SHORT TASK> Find the lines with "Take" in them and copy them out.
<<<<
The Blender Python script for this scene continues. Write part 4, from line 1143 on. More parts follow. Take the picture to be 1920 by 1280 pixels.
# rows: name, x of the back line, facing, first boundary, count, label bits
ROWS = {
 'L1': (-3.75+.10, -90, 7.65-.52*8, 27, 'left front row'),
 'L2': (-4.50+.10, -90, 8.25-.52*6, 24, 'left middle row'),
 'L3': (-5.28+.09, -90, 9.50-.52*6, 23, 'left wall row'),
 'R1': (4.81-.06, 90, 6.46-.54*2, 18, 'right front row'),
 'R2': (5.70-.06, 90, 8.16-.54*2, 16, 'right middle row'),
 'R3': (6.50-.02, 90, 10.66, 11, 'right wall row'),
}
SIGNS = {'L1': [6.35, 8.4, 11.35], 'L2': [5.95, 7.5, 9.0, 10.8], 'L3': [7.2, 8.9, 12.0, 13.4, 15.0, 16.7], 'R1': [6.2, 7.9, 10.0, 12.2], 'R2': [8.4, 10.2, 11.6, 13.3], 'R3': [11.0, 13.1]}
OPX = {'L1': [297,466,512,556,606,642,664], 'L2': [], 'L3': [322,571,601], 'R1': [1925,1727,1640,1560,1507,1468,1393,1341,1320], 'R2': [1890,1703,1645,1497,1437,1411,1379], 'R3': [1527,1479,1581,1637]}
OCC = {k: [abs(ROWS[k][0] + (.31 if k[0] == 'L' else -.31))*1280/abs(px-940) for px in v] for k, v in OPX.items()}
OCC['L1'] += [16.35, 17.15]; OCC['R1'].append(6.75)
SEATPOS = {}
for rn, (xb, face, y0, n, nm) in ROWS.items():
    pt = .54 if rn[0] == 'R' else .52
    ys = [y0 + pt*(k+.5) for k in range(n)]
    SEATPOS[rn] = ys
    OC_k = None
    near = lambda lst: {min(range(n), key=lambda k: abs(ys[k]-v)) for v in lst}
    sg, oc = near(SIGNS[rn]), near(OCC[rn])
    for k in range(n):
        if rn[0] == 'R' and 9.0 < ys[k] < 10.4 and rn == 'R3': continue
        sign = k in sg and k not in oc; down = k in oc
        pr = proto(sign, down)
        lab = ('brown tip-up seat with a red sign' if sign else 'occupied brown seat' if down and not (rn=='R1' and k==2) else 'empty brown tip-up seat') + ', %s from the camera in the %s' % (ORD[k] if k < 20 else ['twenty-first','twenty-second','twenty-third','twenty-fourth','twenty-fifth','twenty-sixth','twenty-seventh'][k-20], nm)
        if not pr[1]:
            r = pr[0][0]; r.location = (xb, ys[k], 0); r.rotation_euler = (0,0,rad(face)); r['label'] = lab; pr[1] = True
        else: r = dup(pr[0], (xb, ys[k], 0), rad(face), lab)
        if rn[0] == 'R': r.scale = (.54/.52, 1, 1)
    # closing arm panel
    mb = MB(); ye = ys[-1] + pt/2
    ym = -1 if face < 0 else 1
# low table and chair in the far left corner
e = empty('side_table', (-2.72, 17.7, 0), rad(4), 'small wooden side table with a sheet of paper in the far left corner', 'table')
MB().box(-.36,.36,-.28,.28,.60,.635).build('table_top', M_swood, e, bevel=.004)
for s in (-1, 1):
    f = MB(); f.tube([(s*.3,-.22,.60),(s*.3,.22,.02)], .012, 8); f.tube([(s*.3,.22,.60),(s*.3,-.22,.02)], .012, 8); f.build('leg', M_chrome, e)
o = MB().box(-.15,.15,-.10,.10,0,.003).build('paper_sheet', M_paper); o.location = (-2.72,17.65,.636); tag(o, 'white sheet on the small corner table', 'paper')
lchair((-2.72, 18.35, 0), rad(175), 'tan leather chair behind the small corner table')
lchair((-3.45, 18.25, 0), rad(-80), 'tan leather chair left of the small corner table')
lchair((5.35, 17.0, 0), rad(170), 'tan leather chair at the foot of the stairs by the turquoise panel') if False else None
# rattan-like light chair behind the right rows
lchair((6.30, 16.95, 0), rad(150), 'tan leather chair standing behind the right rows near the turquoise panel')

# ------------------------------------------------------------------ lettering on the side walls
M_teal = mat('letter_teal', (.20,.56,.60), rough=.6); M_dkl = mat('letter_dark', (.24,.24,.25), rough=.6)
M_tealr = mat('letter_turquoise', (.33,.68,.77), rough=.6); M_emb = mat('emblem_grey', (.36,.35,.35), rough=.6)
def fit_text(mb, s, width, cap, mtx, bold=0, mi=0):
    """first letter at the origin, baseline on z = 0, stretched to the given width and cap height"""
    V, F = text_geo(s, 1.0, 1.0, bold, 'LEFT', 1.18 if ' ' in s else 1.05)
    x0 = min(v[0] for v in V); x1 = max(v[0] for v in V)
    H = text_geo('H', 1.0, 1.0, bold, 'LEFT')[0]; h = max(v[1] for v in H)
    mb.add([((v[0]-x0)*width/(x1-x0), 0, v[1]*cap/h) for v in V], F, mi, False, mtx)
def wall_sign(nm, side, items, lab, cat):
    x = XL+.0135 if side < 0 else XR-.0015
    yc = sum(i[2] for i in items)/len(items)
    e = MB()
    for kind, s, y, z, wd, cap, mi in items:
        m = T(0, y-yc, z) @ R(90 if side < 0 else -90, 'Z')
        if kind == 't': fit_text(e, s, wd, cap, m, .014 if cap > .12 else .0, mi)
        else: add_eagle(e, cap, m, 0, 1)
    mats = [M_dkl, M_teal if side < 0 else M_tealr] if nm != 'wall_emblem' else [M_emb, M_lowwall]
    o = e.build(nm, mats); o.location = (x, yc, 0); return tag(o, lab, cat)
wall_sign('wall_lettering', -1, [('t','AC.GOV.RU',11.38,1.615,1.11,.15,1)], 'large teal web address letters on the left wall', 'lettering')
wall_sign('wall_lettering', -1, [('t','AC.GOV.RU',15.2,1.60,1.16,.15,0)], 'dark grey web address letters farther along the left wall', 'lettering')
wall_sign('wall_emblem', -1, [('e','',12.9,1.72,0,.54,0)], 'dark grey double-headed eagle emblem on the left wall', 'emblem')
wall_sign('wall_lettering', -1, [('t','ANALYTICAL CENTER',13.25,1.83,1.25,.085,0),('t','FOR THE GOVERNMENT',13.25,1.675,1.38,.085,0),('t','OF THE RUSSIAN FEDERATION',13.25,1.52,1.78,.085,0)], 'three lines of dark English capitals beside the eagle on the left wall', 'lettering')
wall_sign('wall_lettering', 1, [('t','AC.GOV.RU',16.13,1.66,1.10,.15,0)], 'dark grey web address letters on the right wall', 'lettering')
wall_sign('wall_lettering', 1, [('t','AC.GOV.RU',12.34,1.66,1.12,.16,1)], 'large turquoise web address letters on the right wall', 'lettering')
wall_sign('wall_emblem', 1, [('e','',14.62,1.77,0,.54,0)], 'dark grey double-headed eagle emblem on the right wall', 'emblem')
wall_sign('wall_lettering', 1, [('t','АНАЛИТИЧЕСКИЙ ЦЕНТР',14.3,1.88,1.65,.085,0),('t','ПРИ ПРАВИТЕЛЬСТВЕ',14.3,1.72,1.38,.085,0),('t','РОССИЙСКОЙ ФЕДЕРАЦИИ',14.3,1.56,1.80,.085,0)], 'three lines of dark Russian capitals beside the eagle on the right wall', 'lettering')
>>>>
<<<<
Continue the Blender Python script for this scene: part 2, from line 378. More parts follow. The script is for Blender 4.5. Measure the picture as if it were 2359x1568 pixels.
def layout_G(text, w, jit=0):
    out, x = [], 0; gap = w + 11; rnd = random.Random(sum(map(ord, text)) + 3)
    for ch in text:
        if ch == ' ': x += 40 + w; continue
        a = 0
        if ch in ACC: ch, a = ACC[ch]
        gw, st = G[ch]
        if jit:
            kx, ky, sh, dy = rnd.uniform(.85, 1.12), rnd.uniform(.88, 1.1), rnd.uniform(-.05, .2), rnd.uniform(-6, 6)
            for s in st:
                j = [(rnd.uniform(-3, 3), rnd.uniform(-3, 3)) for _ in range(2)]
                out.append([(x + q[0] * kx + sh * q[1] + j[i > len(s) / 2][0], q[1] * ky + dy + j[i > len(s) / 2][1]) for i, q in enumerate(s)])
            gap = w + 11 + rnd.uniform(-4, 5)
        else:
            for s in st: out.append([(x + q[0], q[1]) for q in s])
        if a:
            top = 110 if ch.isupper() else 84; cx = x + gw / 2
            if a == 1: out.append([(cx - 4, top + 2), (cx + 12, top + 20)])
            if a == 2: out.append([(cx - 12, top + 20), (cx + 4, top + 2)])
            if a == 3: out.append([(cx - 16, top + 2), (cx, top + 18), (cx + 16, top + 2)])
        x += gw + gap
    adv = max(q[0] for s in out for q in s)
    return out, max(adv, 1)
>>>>
<<<<
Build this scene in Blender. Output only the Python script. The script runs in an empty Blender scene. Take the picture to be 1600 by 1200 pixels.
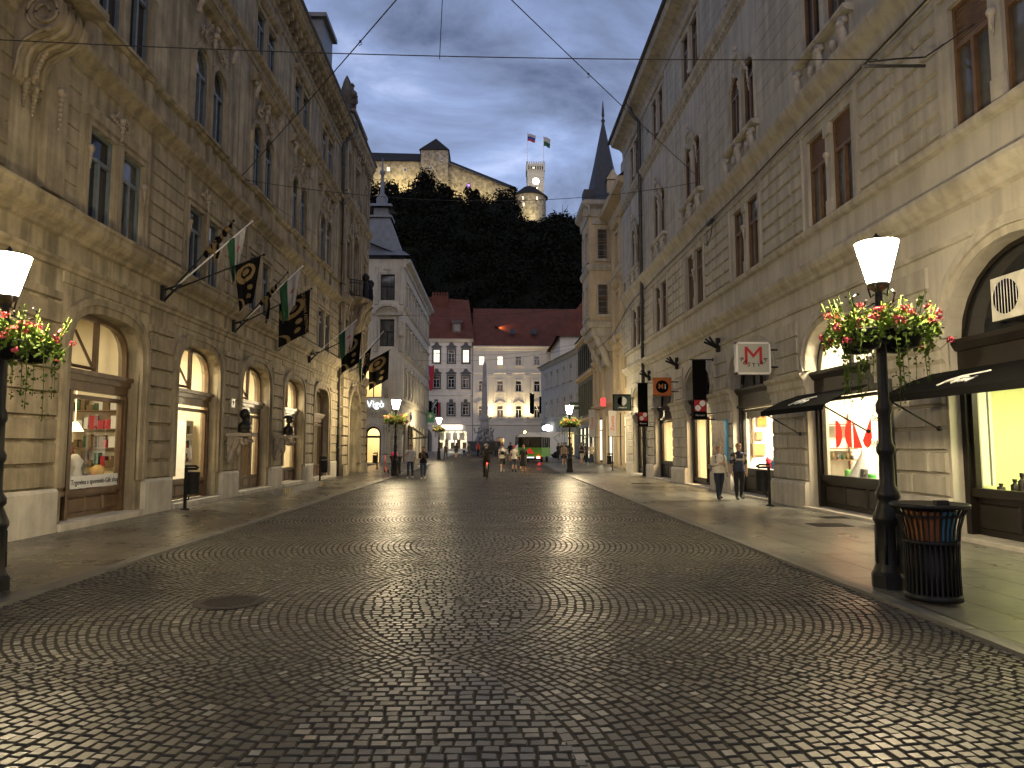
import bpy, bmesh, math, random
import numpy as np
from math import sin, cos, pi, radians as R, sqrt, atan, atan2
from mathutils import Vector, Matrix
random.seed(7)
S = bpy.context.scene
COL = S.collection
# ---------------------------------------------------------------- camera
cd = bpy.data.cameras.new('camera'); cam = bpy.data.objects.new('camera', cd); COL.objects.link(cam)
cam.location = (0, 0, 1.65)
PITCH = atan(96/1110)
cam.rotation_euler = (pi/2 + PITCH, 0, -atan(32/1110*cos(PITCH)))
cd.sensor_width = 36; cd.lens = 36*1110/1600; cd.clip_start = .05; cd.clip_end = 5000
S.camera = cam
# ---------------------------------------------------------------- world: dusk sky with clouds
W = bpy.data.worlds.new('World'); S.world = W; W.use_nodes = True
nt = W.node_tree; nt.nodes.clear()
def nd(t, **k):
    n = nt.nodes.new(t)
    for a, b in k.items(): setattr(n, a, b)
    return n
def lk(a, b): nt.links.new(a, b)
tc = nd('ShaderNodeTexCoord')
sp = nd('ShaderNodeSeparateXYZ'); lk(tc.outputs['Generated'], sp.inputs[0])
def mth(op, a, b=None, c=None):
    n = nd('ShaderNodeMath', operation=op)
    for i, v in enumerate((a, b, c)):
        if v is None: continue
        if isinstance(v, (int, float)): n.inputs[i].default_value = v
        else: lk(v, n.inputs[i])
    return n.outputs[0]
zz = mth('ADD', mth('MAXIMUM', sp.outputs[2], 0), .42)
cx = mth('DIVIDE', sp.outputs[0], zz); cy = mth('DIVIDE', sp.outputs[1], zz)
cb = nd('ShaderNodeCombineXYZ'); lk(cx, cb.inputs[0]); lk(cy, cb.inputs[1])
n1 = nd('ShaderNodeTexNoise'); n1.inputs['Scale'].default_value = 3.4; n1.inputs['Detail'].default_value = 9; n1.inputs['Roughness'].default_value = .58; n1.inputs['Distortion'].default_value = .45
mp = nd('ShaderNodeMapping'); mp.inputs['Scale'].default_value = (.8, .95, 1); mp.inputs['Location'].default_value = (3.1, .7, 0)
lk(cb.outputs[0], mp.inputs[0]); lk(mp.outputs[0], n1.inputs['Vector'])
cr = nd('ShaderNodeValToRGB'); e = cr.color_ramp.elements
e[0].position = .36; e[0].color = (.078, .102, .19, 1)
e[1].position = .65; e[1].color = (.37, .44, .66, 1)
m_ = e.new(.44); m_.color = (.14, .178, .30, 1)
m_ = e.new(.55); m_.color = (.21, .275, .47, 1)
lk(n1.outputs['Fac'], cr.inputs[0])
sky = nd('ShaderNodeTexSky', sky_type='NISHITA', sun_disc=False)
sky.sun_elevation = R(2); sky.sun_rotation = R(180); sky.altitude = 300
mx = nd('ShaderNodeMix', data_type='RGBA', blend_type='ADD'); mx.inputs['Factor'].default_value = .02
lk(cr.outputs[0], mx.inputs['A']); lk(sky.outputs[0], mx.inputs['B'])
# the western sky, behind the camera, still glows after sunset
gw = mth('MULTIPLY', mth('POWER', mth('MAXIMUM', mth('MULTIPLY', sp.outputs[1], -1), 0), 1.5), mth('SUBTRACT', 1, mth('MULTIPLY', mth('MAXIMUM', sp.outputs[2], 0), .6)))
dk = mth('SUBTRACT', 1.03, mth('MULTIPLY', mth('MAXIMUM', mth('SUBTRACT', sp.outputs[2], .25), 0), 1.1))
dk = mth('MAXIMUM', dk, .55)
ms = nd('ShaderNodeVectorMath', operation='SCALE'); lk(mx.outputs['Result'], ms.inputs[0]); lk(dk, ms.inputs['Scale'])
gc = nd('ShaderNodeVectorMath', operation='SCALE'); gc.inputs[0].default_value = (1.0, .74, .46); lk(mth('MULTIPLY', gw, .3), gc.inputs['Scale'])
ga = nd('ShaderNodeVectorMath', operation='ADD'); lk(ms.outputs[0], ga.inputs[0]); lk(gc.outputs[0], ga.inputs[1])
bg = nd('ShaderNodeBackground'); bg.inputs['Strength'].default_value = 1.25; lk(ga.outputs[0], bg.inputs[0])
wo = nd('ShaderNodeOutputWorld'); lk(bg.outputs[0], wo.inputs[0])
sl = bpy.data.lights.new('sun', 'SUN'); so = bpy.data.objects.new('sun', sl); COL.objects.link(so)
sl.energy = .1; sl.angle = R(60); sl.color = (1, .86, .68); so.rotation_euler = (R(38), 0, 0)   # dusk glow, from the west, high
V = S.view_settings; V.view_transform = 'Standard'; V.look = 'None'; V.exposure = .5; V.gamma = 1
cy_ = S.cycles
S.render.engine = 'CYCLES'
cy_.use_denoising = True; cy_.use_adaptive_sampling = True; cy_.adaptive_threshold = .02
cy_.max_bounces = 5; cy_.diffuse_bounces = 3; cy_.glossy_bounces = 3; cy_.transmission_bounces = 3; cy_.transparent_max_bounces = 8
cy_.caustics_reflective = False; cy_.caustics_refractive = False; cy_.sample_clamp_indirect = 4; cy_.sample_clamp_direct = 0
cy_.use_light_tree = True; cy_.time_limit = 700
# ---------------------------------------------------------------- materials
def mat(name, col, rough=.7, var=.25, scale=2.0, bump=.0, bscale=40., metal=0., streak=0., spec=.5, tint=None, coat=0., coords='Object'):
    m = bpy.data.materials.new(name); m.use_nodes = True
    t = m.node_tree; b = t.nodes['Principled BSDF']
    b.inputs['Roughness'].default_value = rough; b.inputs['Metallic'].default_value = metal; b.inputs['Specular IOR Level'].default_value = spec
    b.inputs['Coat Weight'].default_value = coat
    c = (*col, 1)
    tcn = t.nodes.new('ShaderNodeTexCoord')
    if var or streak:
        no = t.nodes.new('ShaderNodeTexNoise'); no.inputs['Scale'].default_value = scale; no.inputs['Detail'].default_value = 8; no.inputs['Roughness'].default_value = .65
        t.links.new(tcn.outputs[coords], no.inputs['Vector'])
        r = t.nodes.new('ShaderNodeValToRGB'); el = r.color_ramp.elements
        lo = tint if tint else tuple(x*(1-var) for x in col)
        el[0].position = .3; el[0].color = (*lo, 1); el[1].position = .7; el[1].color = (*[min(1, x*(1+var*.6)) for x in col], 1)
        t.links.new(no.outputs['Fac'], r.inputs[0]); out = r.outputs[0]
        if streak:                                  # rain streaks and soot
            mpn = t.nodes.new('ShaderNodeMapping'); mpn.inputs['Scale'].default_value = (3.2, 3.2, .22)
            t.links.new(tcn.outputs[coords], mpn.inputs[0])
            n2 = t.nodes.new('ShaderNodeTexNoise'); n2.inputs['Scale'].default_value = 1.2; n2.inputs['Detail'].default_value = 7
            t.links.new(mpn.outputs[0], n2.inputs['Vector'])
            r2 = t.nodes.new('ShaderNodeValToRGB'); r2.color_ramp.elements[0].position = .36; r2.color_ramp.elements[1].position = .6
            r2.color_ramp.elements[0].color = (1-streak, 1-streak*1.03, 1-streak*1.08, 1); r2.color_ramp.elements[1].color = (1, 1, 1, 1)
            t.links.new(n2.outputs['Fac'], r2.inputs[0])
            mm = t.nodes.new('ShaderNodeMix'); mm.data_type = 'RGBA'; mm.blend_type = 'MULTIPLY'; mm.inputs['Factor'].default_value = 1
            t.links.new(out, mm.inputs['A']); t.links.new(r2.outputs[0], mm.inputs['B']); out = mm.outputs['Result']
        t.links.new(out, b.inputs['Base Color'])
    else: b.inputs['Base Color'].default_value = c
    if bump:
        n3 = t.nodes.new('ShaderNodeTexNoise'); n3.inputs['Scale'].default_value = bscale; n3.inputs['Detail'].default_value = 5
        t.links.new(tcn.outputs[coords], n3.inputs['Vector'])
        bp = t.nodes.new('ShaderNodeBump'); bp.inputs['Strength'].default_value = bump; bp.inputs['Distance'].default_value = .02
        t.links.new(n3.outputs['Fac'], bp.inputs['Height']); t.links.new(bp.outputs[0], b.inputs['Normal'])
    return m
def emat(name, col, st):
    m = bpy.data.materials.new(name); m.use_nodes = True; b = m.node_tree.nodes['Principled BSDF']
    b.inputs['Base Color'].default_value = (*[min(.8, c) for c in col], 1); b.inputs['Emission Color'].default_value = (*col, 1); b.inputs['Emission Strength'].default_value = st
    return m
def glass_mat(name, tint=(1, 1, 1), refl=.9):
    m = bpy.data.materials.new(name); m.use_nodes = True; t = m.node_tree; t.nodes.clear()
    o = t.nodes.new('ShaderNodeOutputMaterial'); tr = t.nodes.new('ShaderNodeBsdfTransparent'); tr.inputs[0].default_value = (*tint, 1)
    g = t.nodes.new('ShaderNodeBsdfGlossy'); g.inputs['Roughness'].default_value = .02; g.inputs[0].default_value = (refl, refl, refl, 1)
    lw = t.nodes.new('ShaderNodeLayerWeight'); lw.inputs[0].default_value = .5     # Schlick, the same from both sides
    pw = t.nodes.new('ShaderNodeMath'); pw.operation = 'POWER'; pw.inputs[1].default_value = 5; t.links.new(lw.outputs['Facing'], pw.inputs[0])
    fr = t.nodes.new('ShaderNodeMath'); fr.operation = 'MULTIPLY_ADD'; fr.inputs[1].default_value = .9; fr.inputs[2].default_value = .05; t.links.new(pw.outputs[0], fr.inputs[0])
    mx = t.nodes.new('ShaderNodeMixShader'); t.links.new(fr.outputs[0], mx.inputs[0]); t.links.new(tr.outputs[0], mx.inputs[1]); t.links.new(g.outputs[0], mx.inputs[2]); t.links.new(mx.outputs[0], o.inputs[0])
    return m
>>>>
WRITTEN REPLY>
The Blender Python script for this scene continues. Write part 4, from line 1143 on. More parts follow. Take the picture to be 1920 by 1280 pixels.
Build this scene in Blender. Output only the Python script. The script runs in an empty Blender scene. Take the picture to be 1600 by 1200 pixels.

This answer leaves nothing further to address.